## [Problem statement]
Write out the data below exactly as given, without any of its pictures.

== Material provided ==

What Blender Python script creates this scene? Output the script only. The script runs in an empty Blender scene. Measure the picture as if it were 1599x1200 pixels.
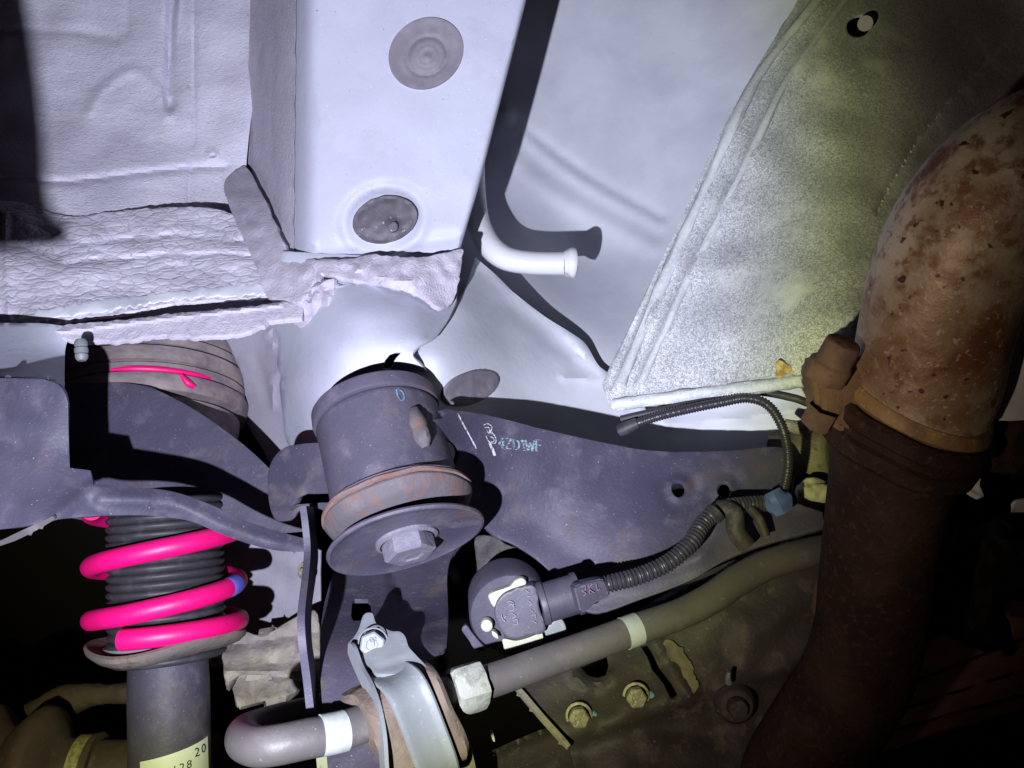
import bpy, bmesh, math, random
import numpy as np
from mathutils import Vector, Matrix, noise
from mathutils.geometry import delaunay_2d_cdt
random.seed(7)
S = bpy.context.scene
COL = S.collection
R = math.radians

# ------------------------------------------------------------------ camera, world, light
F = 1244.0                                  # focal length in photo pixels (1599 wide)
cam = bpy.data.cameras.new('camera')
camo = bpy.data.objects.new('camera', cam)
COL.objects.link(camo)
camo.location = (0, 0, 0.30)
camo.rotation_euler = (R(128), 0, R(8))
cam.sensor_width = 36
cam.lens = 36 * F / 1599
cam.clip_start = 0.01
cam.clip_end = 50
S.camera = camo
MAT = Matrix.Translation(camo.location) @ camo.rotation_euler.to_matrix().to_4x4()

w = bpy.data.worlds.new('World')
S.world = w
w.use_nodes = True
w.node_tree.nodes['Background'].inputs[0].default_value = (0.55, 0.22, 0.30, 1)
w.node_tree.nodes['Background'].inputs[1].default_value = 0.0045
S.view_settings.view_transform = 'Standard'
S.view_settings.look = 'None'
S.view_settings.exposure = 0
S.cycles.max_bounces = 3

LPOS = Vector((-0.100, -0.090, 0.0))        # hand torch, held left of and below the lens
AIM = Vector((-0.142, 0.064, -0.62))
def torch(name, col, watts, angle, blend, rad=0.0035):
    l = bpy.data.lights.new(name, 'SPOT')
    l.energy = watts
    l.color = col
    l.spot_size = R(angle)
    l.spot_blend = blend
    l.shadow_soft_size = rad
    o = bpy.data.objects.new(name, l)
    o.matrix_world = Matrix.Translation(MAT @ LPOS) @ ((MAT.to_3x3() @ (AIM - LPOS)).to_track_quat('-Z', 'Y').to_matrix().to_4x4())
    COL.objects.link(o)
torch('torch_core', (0.545, 0.55, 1.0), 22.5, 67, 0.46)
torch('torch_ring', (0.80, 0.98, 0.34), 8.2, 77, 0.34)
torch('torch_spill', (1.0, 0.78, 0.58), 4.6, 97, 0.42)

# ------------------------------------------------------------------ helpers
def O(px, py, d):                            # photo pixel + depth in metres -> camera space point
    return Vector(((px - 799.5) / F * d, -(py - 600) / F * d, -d))
WL = {}
def finish(o, parent, label=None, kind=None, cat=None, group=None):
    if parent is not None:
        o.parent = parent
    if label: o['label'] = label
    if kind: o['kind'] = kind
    if cat: o['category'] = cat
    if group: o['group'] = group
    return o
def thing(name, label, cat, at, group=None):
    o = bpy.data.objects.new(name, None)
    o.empty_display_size = 0.02
    p = MAT @ O(*at)
    o.location = p
    COL.objects.link(o)
    WL[o.name] = p
    return finish(o, None, label, None, cat, group)
def mk(name, verts, faces, mat, parent=None, sharp=38, **kw):
    """verts in camera space -> a mesh object in the world"""
    vs = [MAT @ Vector(v) for v in verts]
    c = sum(vs, Vector()) / len(vs)
    me = bpy.data.meshes.new(name)
    me.from_pydata([v - c for v in vs], [], faces)
    me.materials.append(mat)
    me.polygons.foreach_set('use_smooth', [True] * len(me.polygons))
    me.update()
    me.set_sharp_from_angle(angle=R(sharp))
    o = bpy.data.objects.new(name, me)
    COL.objects.link(o)
    WL[o.name] = c
    o.location = c - (WL[parent.name] if parent is not None else Vector())
    return finish(o, parent, **kw)
def catmull(pts, sub=5, closed=False):
    """points (x, y[, z]) ; a trailing 'c' marks a sharp corner"""
    P = [np.array([q for q in p if q != 'c'], float) for p in pts]
    K = [('c' in p) for p in pts]
    n = len(P)
    out = []
    segs = n if closed else n - 1
    for i in range(segs):
        p1, p2 = P[i], P[(i + 1) % n]
        p0 = P[i - 1] if (closed or i > 0) else p1
        p3 = P[(i + 2) % n] if (closed or i + 2 < n) else p2
        m1 = (p2 - p1) if K[i] else (p2 - p0) * .5
        m2 = (p2 - p1) if K[(i + 1) % n] else (p3 - p1) * .5
        L = np.linalg.norm(p2 - p1)
        m1 = m1 * min(1, L / (np.linalg.norm(m1) + 1e-9)); m2 = m2 * min(1, L / (np.linalg.norm(m2) + 1e-9))
        for k in range(sub):
            t = k / sub
            a = 2*t**3 - 3*t**2 + 1; b = t**3 - 2*t**2 + t; c = -2*t**3 + 3*t**2; d = t**3 - t**2
            out.append(a*p1 + b*m1 + c*p2 + d*m2)
    if not closed: out.append(P[-1])
    return out
def tps(ctrl):
    """smooth depth function through (px, py, d) points"""
    if isinstance(ctrl, (int, float)):
        return lambda x, y: np.full(np.shape(x), float(ctrl))
    C = np.array(ctrl, float); n = len(C)
    X = C[:, :2] / 500.0
    if n < 3:
        return lambda x, y: np.full(np.shape(x), float(C[:, 2].mean()))
    def U(r2): return np.where(r2 > 1e-12, r2 * np.log(r2 + 1e-12), 0)
    A = np.zeros((n + 3, n + 3))
    A[:n, :n] = U(((X[:, None] - X[None]) ** 2).sum(-1)) + np.eye(n) * 1e-4
    if n == 3: A[:n, :n] = np.eye(n) * 1e-9
    A[:n, n] = 1; A[:n, n + 1:] = X
    A[n, :n] = 1; A[n + 1:, :n] = X.T
    sol = np.linalg.solve(A, np.concatenate([C[:, 2], np.zeros(3)]))
    def f(x, y):
        q = np.stack([np.asarray(x, float), np.asarray(y, float)], -1) / 500.0
        K = U(((q[..., None, :] - X) ** 2).sum(-1)) if n > 3 else np.zeros(q.shape[:-1] + (n,))
        return K @ sol[:n] + sol[n] + q @ sol[n + 1:]
    return f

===

## [Task response]
What Blender Python script creates this scene? Output the script only. The script runs in an empty Blender scene. Measure the picture as if it were 1599x1200 pixels.
import bpy, bmesh, math, random
import numpy as np
from mathutils import Vector, Matrix, noise
from mathutils.geometry import delaunay_2d_cdt
random.seed(7)
S = bpy.context.scene
COL = S.collection
R = math.radians

# ------------------------------------------------------------------ camera, world, light
F = 1244.0                                  # focal length in photo pixels (1599 wide)
cam = bpy.data.cameras.new('camera')
camo = bpy.data.objects.new('camera', cam)
COL.objects.link(camo)
camo.location = (0, 0, 0.30)
camo.rotation_euler = (R(128), 0, R(8))
cam.sensor_width = 36
cam.lens = 36 * F / 1599
cam.clip_start = 0.01
cam.clip_end = 50
S.camera = camo
MAT = Matrix.Translation(camo.location) @ camo.rotation_euler.to_matrix().to_4x4()

w = bpy.data.worlds.new('World')
S.world = w
w.use_nodes = True
w.node_tree.nodes['Background'].inputs[0].default_value = (0.55, 0.22, 0.30, 1)
w.node_tree.nodes['Background'].inputs[1].default_value = 0.0045
S.view_settings.view_transform = 'Standard'
S.view_settings.look = 'None'
S.view_settings.exposure = 0
S.cycles.max_bounces = 3

LPOS = Vector((-0.100, -0.090, 0.0))        # hand torch, held left of and below the lens
AIM = Vector((-0.142, 0.064, -0.62))
def torch(name, col, watts, angle, blend, rad=0.0035):
    l = bpy.data.lights.new(name, 'SPOT')
    l.energy = watts
    l.color = col
    l.spot_size = R(angle)
    l.spot_blend = blend
    l.shadow_soft_size = rad
    o = bpy.data.objects.new(name, l)
    o.matrix_world = Matrix.Translation(MAT @ LPOS) @ ((MAT.to_3x3() @ (AIM - LPOS)).to_track_quat('-Z', 'Y').to_matrix().to_4x4())
    COL.objects.link(o)
torch('torch_core', (0.545, 0.55, 1.0), 22.5, 67, 0.46)
torch('torch_ring', (0.80, 0.98, 0.34), 8.2, 77, 0.34)
torch('torch_spill', (1.0, 0.78, 0.58), 4.6, 97, 0.42)

# ------------------------------------------------------------------ helpers
def O(px, py, d):                            # photo pixel + depth in metres -> camera space point
    return Vector(((px - 799.5) / F * d, -(py - 600) / F * d, -d))
WL = {}
def finish(o, parent, label=None, kind=None, cat=None, group=None):
    if parent is not None:
        o.parent = parent
    if label: o['label'] = label
    if kind: o['kind'] = kind
    if cat: o['category'] = cat
    if group: o['group'] = group
    return o
def thing(name, label, cat, at, group=None):
    o = bpy.data.objects.new(name, None)
    o.empty_display_size = 0.02
    p = MAT @ O(*at)
    o.location = p
    COL.objects.link(o)
    WL[o.name] = p
    return finish(o, None, label, None, cat, group)
def mk(name, verts, faces, mat, parent=None, sharp=38, **kw):
    """verts in camera space -> a mesh object in the world"""
    vs = [MAT @ Vector(v) for v in verts]
    c = sum(vs, Vector()) / len(vs)
    me = bpy.data.meshes.new(name)
    me.from_pydata([v - c for v in vs], [], faces)
    me.materials.append(mat)
    me.polygons.foreach_set('use_smooth', [True] * len(me.polygons))
    me.update()
    me.set_sharp_from_angle(angle=R(sharp))
    o = bpy.data.objects.new(name, me)
    COL.objects.link(o)
    WL[o.name] = c
    o.location = c - (WL[parent.name] if parent is not None else Vector())
    return finish(o, parent, **kw)
def catmull(pts, sub=5, closed=False):
    """points (x, y[, z]) ; a trailing 'c' marks a sharp corner"""
    P = [np.array([q for q in p if q != 'c'], float) for p in pts]
    K = [('c' in p) for p in pts]
    n = len(P)
    out = []
    segs = n if closed else n - 1
    for i in range(segs):
        p1, p2 = P[i], P[(i + 1) % n]
        p0 = P[i - 1] if (closed or i > 0) else p1
        p3 = P[(i + 2) % n] if (closed or i + 2 < n) else p2
        m1 = (p2 - p1) if K[i] else (p2 - p0) * .5
        m2 = (p2 - p1) if K[(i + 1) % n] else (p3 - p1) * .5
        L = np.linalg.norm(p2 - p1)
        m1 = m1 * min(1, L / (np.linalg.norm(m1) + 1e-9)); m2 = m2 * min(1, L / (np.linalg.norm(m2) + 1e-9))
        for k in range(sub):
            t = k / sub
            a = 2*t**3 - 3*t**2 + 1; b = t**3 - 2*t**2 + t; c = -2*t**3 + 3*t**2; d = t**3 - t**2
            out.append(a*p1 + b*m1 + c*p2 + d*m2)
    if not closed: out.append(P[-1])
    return out
def tps(ctrl):
    """smooth depth function through (px, py, d) points"""
    if isinstance(ctrl, (int, float)):
        return lambda x, y: np.full(np.shape(x), float(ctrl))
    C = np.array(ctrl, float); n = len(C)
    X = C[:, :2] / 500.0
    if n < 3:
        return lambda x, y: np.full(np.shape(x), float(C[:, 2].mean()))
    def U(r2): return np.where(r2 > 1e-12, r2 * np.log(r2 + 1e-12), 0)
    A = np.zeros((n + 3, n + 3))
    A[:n, :n] = U(((X[:, None] - X[None]) ** 2).sum(-1)) + np.eye(n) * 1e-4
    if n == 3: A[:n, :n] = np.eye(n) * 1e-9
    A[:n, n] = 1; A[:n, n + 1:] = X
    A[n, :n] = 1; A[n + 1:, :n] = X.T
    sol = np.linalg.solve(A, np.concatenate([C[:, 2], np.zeros(3)]))
    def f(x, y):
        q = np.stack([np.asarray(x, float), np.asarray(y, float)], -1) / 500.0
        K = U(((q[..., None, :] - X) ** 2).sum(-1)) if n > 3 else np.zeros(q.shape[:-1] + (n,))
        return K @ sol[:n] + sol[n] + q @ sol[n + 1:]
    return f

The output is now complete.